=== THE PROBLEM ===
Restate the data word for word and leave the images out.

=== DATA LINES ===
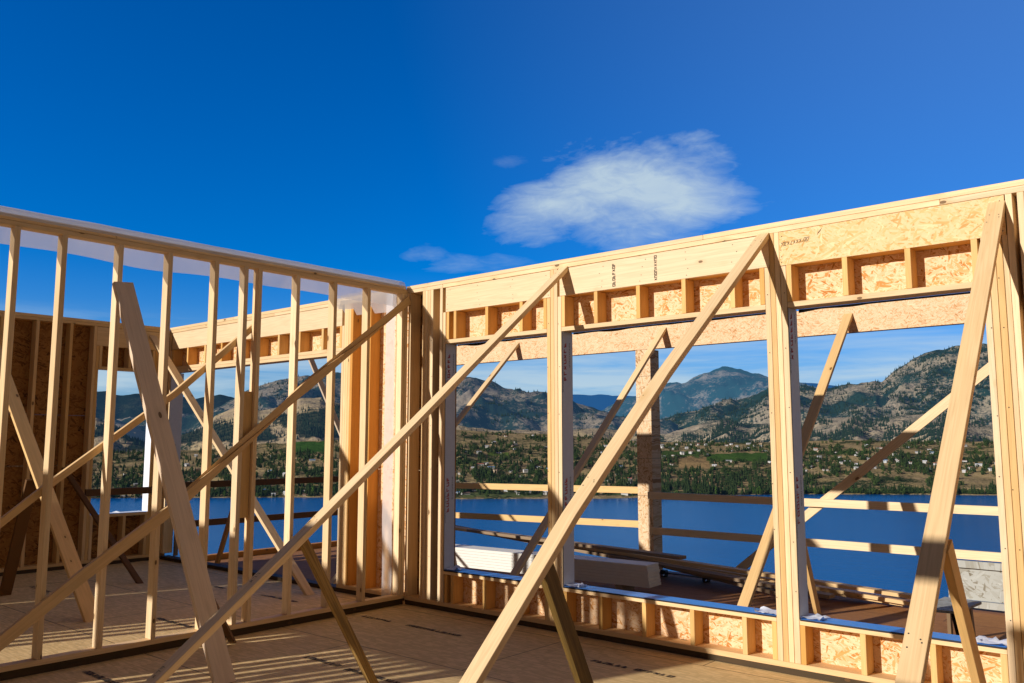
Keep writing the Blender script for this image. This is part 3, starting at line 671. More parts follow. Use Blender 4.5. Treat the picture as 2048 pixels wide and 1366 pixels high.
# ------------------------------------------------------------------ landscape
HEAD = 130.75; CAMP = Vector((6.445, -5.846, 1.55)); LAKE = -100.0
def dirv(az): a = R(HEAD - az); return Vector((math.cos(a), math.sin(a), 0))
def interp(tab, x):
    if x <= tab[0][0]: return tab[0][1]
    for (a, b), (c, d) in zip(tab, tab[1:]):
        if x <= c: return b + (d - b) * (x - a) / (c - a)
    return tab[-1][1]
T = dict(
 ridge_dark=[(-34, 3.2), (-28.53, 3.05), (-26.13, 3.03), (-25.44, 2.96), (-24.75, 2.82), (-23.91, 2.9), (-23.06, 2.86), (-21.61, 2.86), (-20.73, 2.75), (-18.95, 2.97), (-18.03, 2.79), (-16.19, 2.69), (-13.33, 1.75)],
 brown=[(-27.01, -0.62), (-25.76, 1.02), (-24.67, 1.33), (-22.97, 1.04), (-21.55, 1.3), (-19.51, 1.95), (-18.63, 2.4), (-17.73, 2.89), (-16.53, 3.65), (-15.29, 4.0), (-14.03, 4.19), (-12.76, 4.47), (-11.47, 4.46), (-9.51, 4.69), (-7.53, 4.95), (-5.53, 4.8), (-3.85, 4.47), (-2.83, 4.41), (-1.65, 3.98), (0.54, 3.37), (2.22, 3.2), (4.07, 2.73), (6.16, 1.95), (7.21, 1.39), (9.18, 1.0), (11, .2)],
 frontL=[(-29, -1), (-27.2, .9), (-26, 1.5), (-25, 1.2), (-24.0, .2), (-22.9, -0.1), (-20.06, 0.75), (-19.2, 1.63), (-18.01, 2.19), (-16.47, 1.98), (-15.23, 2.22), (-13.99, 2.82), (-12.72, 2.9), (-11.42, 2.48), (-10.11, 2.1), (-7.48, 1.78), (-4.15, 1.13), (-0.8, 0.8), (2.55, 0.73), (5.88, .9), (9.17, 0.5)],
 right=[(6.2, .4), (7.21, 1.12), (9.77, 1.38), (11.11, 1.83), (12.82, 2.05), (13.88, 2.3), (15.16, 2.8), (16.07, 3.05), (16.67, 3.33), (18.6, 3.39), (20.52, 3.38), (21.94, 3.69), (23.13, 3.81), (23.52, 3.68), (24.2, 4.18), (24.84, 4.65), (25.49, 4.99), (26.14, 5.36), (26.64, 5.55), (27.94, 5.63), (29.2, 5.68), (31.23, 5.63), (34.83, 5.07), (40, 4)],
 frontR=[(6.0, -0.5), (7.19, -0.2), (10.15, 0.52), (12.42, 1.17), (14.02, 1.48), (15.57, 1.09), (17.43, 1.24), (18.64, 1.07), (19.85, 1.5), (21.62, 1.61), (22.75, 1.2), (23.9, 1.49), (25.29, 1.63), (26.66, 1.67), (27.7, 1.3), (28.98, 0.99), (30.95, 0.97), (38, .9)],
 big=[(3, .8), (5.23, 1.79), (7.56, 2.78), (8.56, 3.04), (9.78, 3.42), (10.15, 3.78), (10.93, 3.94), (11.29, 3.87), (12.08, 4.25), (13.02, 4.6), (13.95, 4.84), (14.9, 4.76), (15.81, 4.44), (16.7, 4.23), (18.62, 3.8), (19.93, 3.42), (22.26, 2.91), (26, 2)],
 blue=[(-4, 2.5), (-0.81, 2.8), (2.56, 3.03), (4.07, 3.13), (5.24, 3.13), (5.91, 3.19), (6.74, 3.08), (7.9, 3.04), (12.47, 3.06), (17.51, 3.47), (18.74, 3.77), (19.34, 3.72), (19.94, 3.65), (21.7, 3.38), (24.53, 2.86), (30, 2.5)],
 town=[(-36, -.6), (-25.67, -0.63), (-20.01, -0.5), (-13.92, 0.13), (-10.72, 0.13), (-4.15, 0.86), (-0.8, 0.6), (2.54, 0.53), (7.19, 0.13), (10.78, -0.04), (15.54, -0.03), (21.55, 0.12), (25.76, -0.0), (36, -0.0)],
 shore=[(-36, -3.25), (-30.69, -3.29), (-25.53, -3.36), (-16.9, -3.53), (-10.64, -3.6), (-3.45, -3.78), (5.82, -3.74), (10.7, -3.56), (15.43, -3.37), (18.47, -3.29), (29.26, -3.08), (36, -3.0)])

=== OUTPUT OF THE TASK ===
Keep writing the Blender script for this image. This is part 3, starting at line 671. More parts follow. Use Blender 4.5. Treat the picture as 2048 pixels wide and 1366 pixels high.
# ------------------------------------------------------------------ landscape
HEAD = 130.75; CAMP = Vector((6.445, -5.846, 1.55)); LAKE = -100.0
def dirv(az): a = R(HEAD - az); return Vector((math.cos(a), math.sin(a), 0))
def interp(tab, x):
    if x <= tab[0][0]: return tab[0][1]
    for (a, b), (c, d) in zip(tab, tab[1:]):
        if x <= c: return b + (d - b) * (x - a) / (c - a)
    return tab[-1][1]
T = dict(
 ridge_dark=[(-34, 3.2), (-28.53, 3.05), (-26.13, 3.03), (-25.44, 2.96), (-24.75, 2.82), (-23.91, 2.9), (-23.06, 2.86), (-21.61, 2.86), (-20.73, 2.75), (-18.95, 2.97), (-18.03, 2.79), (-16.19, 2.69), (-13.33, 1.75)],
 brown=[(-27.01, -0.62), (-25.76, 1.02), (-24.67, 1.33), (-22.97, 1.04), (-21.55, 1.3), (-19.51, 1.95), (-18.63, 2.4), (-17.73, 2.89), (-16.53, 3.65), (-15.29, 4.0), (-14.03, 4.19), (-12.76, 4.47), (-11.47, 4.46), (-9.51, 4.69), (-7.53, 4.95), (-5.53, 4.8), (-3.85, 4.47), (-2.83, 4.41), (-1.65, 3.98), (0.54, 3.37), (2.22, 3.2), (4.07, 2.73), (6.16, 1.95), (7.21, 1.39), (9.18, 1.0), (11, .2)],
 frontL=[(-29, -1), (-27.2, .9), (-26, 1.5), (-25, 1.2), (-24.0, .2), (-22.9, -0.1), (-20.06, 0.75), (-19.2, 1.63), (-18.01, 2.19), (-16.47, 1.98), (-15.23, 2.22), (-13.99, 2.82), (-12.72, 2.9), (-11.42, 2.48), (-10.11, 2.1), (-7.48, 1.78), (-4.15, 1.13), (-0.8, 0.8), (2.55, 0.73), (5.88, .9), (9.17, 0.5)],
 right=[(6.2, .4), (7.21, 1.12), (9.77, 1.38), (11.11, 1.83), (12.82, 2.05), (13.88, 2.3), (15.16, 2.8), (16.07, 3.05), (16.67, 3.33), (18.6, 3.39), (20.52, 3.38), (21.94, 3.69), (23.13, 3.81), (23.52, 3.68), (24.2, 4.18), (24.84, 4.65), (25.49, 4.99), (26.14, 5.36), (26.64, 5.55), (27.94, 5.63), (29.2, 5.68), (31.23, 5.63), (34.83, 5.07), (40, 4)],
 frontR=[(6.0, -0.5), (7.19, -0.2), (10.15, 0.52), (12.42, 1.17), (14.02, 1.48), (15.57, 1.09), (17.43, 1.24), (18.64, 1.07), (19.85, 1.5), (21.62, 1.61), (22.75, 1.2), (23.9, 1.49), (25.29, 1.63), (26.66, 1.67), (27.7, 1.3), (28.98, 0.99), (30.95, 0.97), (38, .9)],
 big=[(3, .8), (5.23, 1.79), (7.56, 2.78), (8.56, 3.04), (9.78, 3.42), (10.15, 3.78), (10.93, 3.94), (11.29, 3.87), (12.08, 4.25), (13.02, 4.6), (13.95, 4.84), (14.9, 4.76), (15.81, 4.44), (16.7, 4.23), (18.62, 3.8), (19.93, 3.42), (22.26, 2.91), (26, 2)],
 blue=[(-4, 2.5), (-0.81, 2.8), (2.56, 3.03), (4.07, 3.13), (5.24, 3.13), (5.91, 3.19), (6.74, 3.08), (7.9, 3.04), (12.47, 3.06), (17.51, 3.47), (18.74, 3.77), (19.34, 3.72), (19.94, 3.65), (21.7, 3.38), (24.53, 2.86), (30, 2.5)],
 town=[(-36, -.6), (-25.67, -0.63), (-20.01, -0.5), (-13.92, 0.13), (-10.72, 0.13), (-4.15, 0.86), (-0.8, 0.6), (2.54, 0.53), (7.19, 0.13), (10.78, -0.04), (15.54, -0.03), (21.55, 0.12), (25.76, -0.0), (36, -0.0)],
 shore=[(-36, -3.25), (-30.69, -3.29), (-25.53, -3.36), (-16.9, -3.53), (-10.64, -3.6), (-3.45, -3.78), (5.82, -3.74), (10.7, -3.56), (15.43, -3.37), (18.47, -3.29), (29.26, -3.08), (36, -3.0)])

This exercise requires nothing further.